Tuesday, January 30, 2007

I'm itchy

I itch today. It can't be fleas. God, I hope it's not fleas. You think it's fleas? Can I get fleas in the wintertime? I really wouldn't know. I'm only 10 months old.

Ah, I am itchy, though, no matter how many times I bat myself with my paw, I can't seem to. Alright, I'm just gonna have to use my tongue. That's a little better. Yeah, that's not bad. I like licking myself, when i get around to it.

You can leave now.

Tuesday, January 02, 2007

Apparently I'm out of date

Or at least self-proclaimed blog-policeman Kevin Sawyer thinks so.

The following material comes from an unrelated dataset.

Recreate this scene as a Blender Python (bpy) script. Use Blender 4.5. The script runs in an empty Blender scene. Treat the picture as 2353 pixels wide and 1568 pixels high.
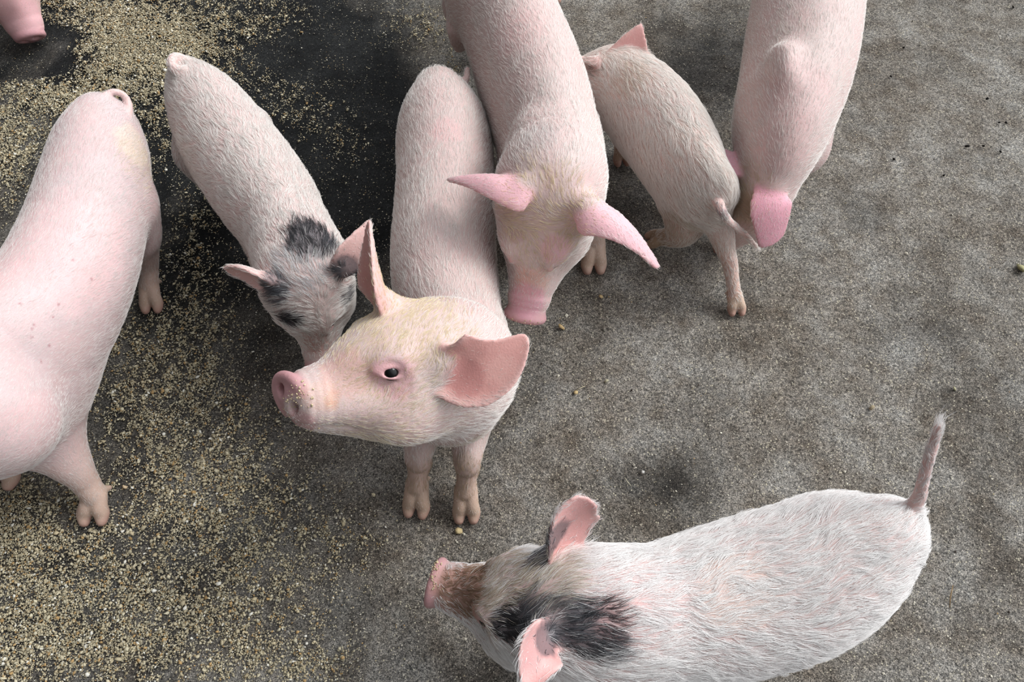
import bpy, math, os
import numpy as np
from mathutils import Vector

# ------------------------------------------------------------------ camera
FW, FH, FPX = 2353.0, 1568.0, 1700.0
PITCH = math.radians(61.0)
CAMZ = 1.2
SP, CP = math.sin(PITCH), math.cos(PITCH)
scn = bpy.context.scene
COL = scn.collection
cam_data = bpy.data.cameras.new('camera')
cam = bpy.data.objects.new('camera', cam_data)
COL.objects.link(cam)
cam.location = (0, 0, CAMZ)
cam.rotation_euler = (math.pi / 2 - PITCH, 0, 0)
cam_data.sensor_width = 36.0
cam_data.lens = FPX / FW * 36.0
cam_data.clip_start = 0.02
scn.camera = cam

# ------------------------------------------------------------------ daylight
world = bpy.data.worlds.new('overcast_daylight')
scn.world = world
world.use_nodes = True
wn, wl = world.node_tree.nodes, world.node_tree.links
bg = wn['Background']
tc = wn.new('ShaderNodeTexCoord')
dp = wn.new('ShaderNodeVectorMath'); dp.operation = 'DOT_PRODUCT'
dvec = Vector((0.80, 0.35, 0.42)).normalized()
dp.inputs[1].default_value = dvec
wl.new(tc.outputs['Generated'], dp.inputs[0])
cr = wn.new('ShaderNodeValToRGB')
e = cr.color_ramp.elements
e[0].position = 0.25; e[0].color = (0.085, 0.083, 0.080, 1)
e[1].position = 0.98; e[1].color = (3.2, 3.3, 3.45, 1)
m_ = cr.color_ramp.elements.new(0.60); m_.color = (0.40, 0.41, 0.425, 1)
mr = wn.new('ShaderNodeMapRange'); mr.inputs[1].default_value = -1; mr.inputs[2].default_value = 1
wl.new(dp.outputs['Value'], mr.inputs[0])
wl.new(mr.outputs[0], cr.inputs[0]); wl.new(cr.outputs[0], bg.inputs[0])
bg.inputs[1].default_value = 0.85
sun_d = bpy.data.lights.new('daylight', 'SUN')
sun = bpy.data.objects.new('daylight', sun_d)
COL.objects.link(sun)
sun_d.energy = 2.45
sun_d.angle = math.radians(26)
sun_d.color = (1.0, 0.985, 0.96)
sun.rotation_euler = Vector((0.66, 0.30, 0.74)).to_track_quat('Z', 'Y').to_euler()
sun.location = (2, 1, 3)
scn.view_settings.view_transform = 'Standard'
scn.view_settings.look = 'None'
scn.view_settings.exposure = -0.18
scn.view_settings.gamma = 1.0
scn.view_settings.use_curve_mapping = False

QUICK = False
rng = np.random.default_rng(7)


# ------------------------------------------------------------------ helpers
def W(px, py, z=0.0):
    """the place in the pen at height z seen at this spot of the photo"""
    dx = (px - FW / 2) / FPX; dy = (py - FH / 2) / FPX
    dz = -SP - dy * CP
    t = (z - CAMZ) / dz
    return np.array([dx * t, (CP - dy * SP) * t, z])


def depth(p):
    return p[..., 1] * CP - (p[..., 2] - CAMZ) * SP


def proj(p):
    Z = depth(p)
    u = p[..., 1] * SP + (p[..., 2] - CAMZ) * CP
    return FW / 2 + FPX * p[..., 0] / Z, FH / 2 - FPX * u / Z


def nrm(v):
    v = np.asarray(v, float)
    return v / (np.linalg.norm(v, axis=-1, keepdims=True) + 1e-12)


_nr = np.random.default_rng(3)
_ND = nrm(_nr.normal(size=(24, 3))); _NP = _nr.uniform(0, 6.28, 24); _NF = _nr.uniform(.7, 1.5, 24)


def wob(p, s, k=0):
    """smooth pseudo noise of wavelength about s metres, roughly -1..1"""
    a = np.zeros(p.shape[:-1])
    for i in range(8):
        j = (i + k * 5) % 24
        d = _ND[j] * (6.28 / s) * _NF[j]
        a += np.sin(p @ d + _NP[j] + 1.7 * np.sin(p @ _ND[(j + 7) % 24] * (4.1 / s) + _NP[(j + 3) % 24]))
    return a / 4.0


def hashn(i, k=0):
    x = np.sin(i * 12.9898 + k * 78.233) * 43758.5453
    return x - np.floor(x)


def new_mat(name):
    m = bpy.data.materials.new(name); m.use_nodes = True
    nt = m.node_tree
    return m, nt.nodes, nt.links, nt.nodes['Principled BSDF']


def mesh_from(name, V, quads=None, tris=None, mat=None, smooth=True):
    me = bpy.data.meshes.new(name)
    V = np.asarray(V, np.float32)
    me.vertices.add(len(V)); me.vertices.foreach_set('co', V.ravel())
    parts, starts, tot = [], [], 0
    if quads is not None and len(quads):
        parts.append(np.asarray(quads).ravel()); starts.append(np.arange(len(quads)) * 4); tot = len(quads) * 4
    if tris is not None and len(tris):
        parts.append(np.asarray(tris).ravel()); starts.append(tot + np.arange(len(tris)) * 3)
    L = np.concatenate(parts).astype(np.int32); S = np.concatenate(starts).astype(np.int32)
    me.loops.add(len(L)); me.loops.foreach_set('vertex_index', L)
    me.polygons.add(len(S)); me.polygons.foreach_set('loop_start', S)
    me.update(calc_edges=True)
    me.polygons.foreach_set('use_smooth', np.full(len(S), smooth))
    if mat: me.materials.append(mat)
    return me


def color_attr(me, name, rgb, domain='POINT'):
    a = me.attributes.new(name, 'FLOAT_COLOR', domain)
    c = np.ones((len(rgb), 4), np.float32); c[:, :3] = rgb
    a.data.foreach_set('color', c.ravel())


# ------------------------------------------------------------------ materials
def skin_material():
    m, n, l, b = new_mat('pig_skin')
    at = n.new('ShaderNodeAttribute'); at.attribute_name = 'pigment'
    tx = n.new('ShaderNodeTexCoord')
    no = n.new('ShaderNodeTexNoise'); no.inputs['Scale'].default_value = 60; no.inputs['Detail'].default_value = 5
    l.new(tx.outputs['Object'], no.inputs['Vector'])
    mp = n.new('ShaderNodeMapRange'); mp.inputs[3].default_value = .9; mp.inputs[4].default_value = 1.08
    l.new(no.outputs[0], mp.inputs[0])
    mx = n.new('ShaderNodeVectorMath'); mx.operation = 'SCALE'
    l.new(at.outputs['Color'], mx.inputs[0]); l.new(mp.outputs[0], mx.inputs['Scale'])
    l.new(mx.outputs[0], b.inputs['Base Color'])
    b.inputs['Roughness'].default_value = .5
    b.inputs['Specular IOR Level'].default_value = .35
    b.inputs['Subsurface Weight'].default_value = .18
    b.inputs['Subsurface Radius'].default_value = (1, .35, .25)
    b.inputs['Subsurface Scale'].default_value = .006
    vo = n.new('ShaderNodeTexNoise'); vo.inputs['Scale'].default_value = 420; vo.inputs['Detail'].default_value = 4
    l.new(tx.outputs['Object'], vo.inputs['Vector'])
    bu = n.new('ShaderNodeBump'); bu.inputs['Strength'].default_value = .35; bu.inputs['Distance'].default_value = .0012
    l.new(vo.outputs[0], bu.inputs['Height']); l.new(bu.outputs[0], b.inputs['Normal'])
    return m


def hair_material():
    m, n, l, b = new_mat('pig_bristle')
    at = n.new('ShaderNodeAttribute'); at.attribute_name = 'bristle'
    l.new(at.outputs['Color'], b.inputs['Base Color'])
    b.inputs['Roughness'].default_value = .42
    b.inputs['Specular IOR Level'].default_value = .4
    tr = n.new('ShaderNodeBsdfTranslucent'); l.new(at.outputs['Color'], tr.inputs[0])
    mi = n.new('ShaderNodeMixShader'); mi.inputs[0].default_value = .25
    l.new(b.outputs[0], mi.inputs[1]); l.new(tr.outputs[0], mi.inputs[2])
    l.new(mi.outputs[0], n['Material Output'].inputs[0])
    return m


def eye_material():
    m, n, l, b = new_mat('pig_eye')
    tx = n.new('ShaderNodeTexCoord')
    sx = n.new('ShaderNodeSeparateXYZ'); l.new(tx.outputs['Object'], sx.inputs[0])
    # local +Z looks out of the socket: pupil, iris, white
    r = n.new('ShaderNodeValToRGB')
    l.new(sx.outputs['Z'], r.inputs[0])
    r.color_ramp.interpolation = 'EASE'
    e = r.color_ramp.elements
    e[0].position = .15; e[0].color = (.55, .5, .46, 1)
    e[1].position = .42; e[1].color = (.020, .013, .010, 1)
    q = e.new(.82); q.color = (.004, .004, .004, 1)
    l.new(r.outputs[0], b.inputs['Base Color'])
    b.inputs['Roughness'].default_value = .05
    b.inputs['Coat Weight'].default_value = 0
    b.inputs['Specular IOR Level'].default_value = .3
    b.inputs['Coat Roughness'].default_value = .02
    return m


SKIN, HAIR, EYE = skin_material(), hair_material(), eye_material()

# ------------------------------------------------------------------ body sculpting (distance field -> one skin)
TAGS = ['torso', 'head', 'snout', 'leg', 'toe', 'tail', 'ear', 'lid']
TG = {k: i for i, k in enumerate(TAGS)}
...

I guess I don't update my blog frequently enough for his liking. Well, gee, I'd better update. What should I write? Perhaps I should consult the expert. What would Kevin do?

Um, boy, so-and-so second tier televangelist has raised my ire with his unorthodox political shenanigans. Yes, he is heretical for disagreeing with me! Everyone get angry at once, even though you have never heard of him!

Hey, Rip Torn, wanna get high? Yes, is Rip Torn ironic enough? I think he's pretty ironic, and I would like to get high with him for that reason. See, I am using a recurring joke. Isn't that so, so clever? That is called comedy. Apparently, I'm an expert in comedy, allow me to spend 200 paragraphs telling you how expert I am.

Hey, you know what sucks? "Life is Beautiful" sucks. Yes, everyone loved that movie, so I am required to hate it. Worst film ever. Oh, and the Republican part is just awwwwwwwwesome! I mean, I'm aware of their faults, but I just think they are incredible. I am SUCH a fanboy. I put the GO in GOP, you know what I'm saying.

Yes, I can blog too. Everyone should read my 58 posts per week because I'm brilliant and amazing.

Oh, and Kevin, do you have any friends who AREN'T pregnant. Who is your pastor, Caligula?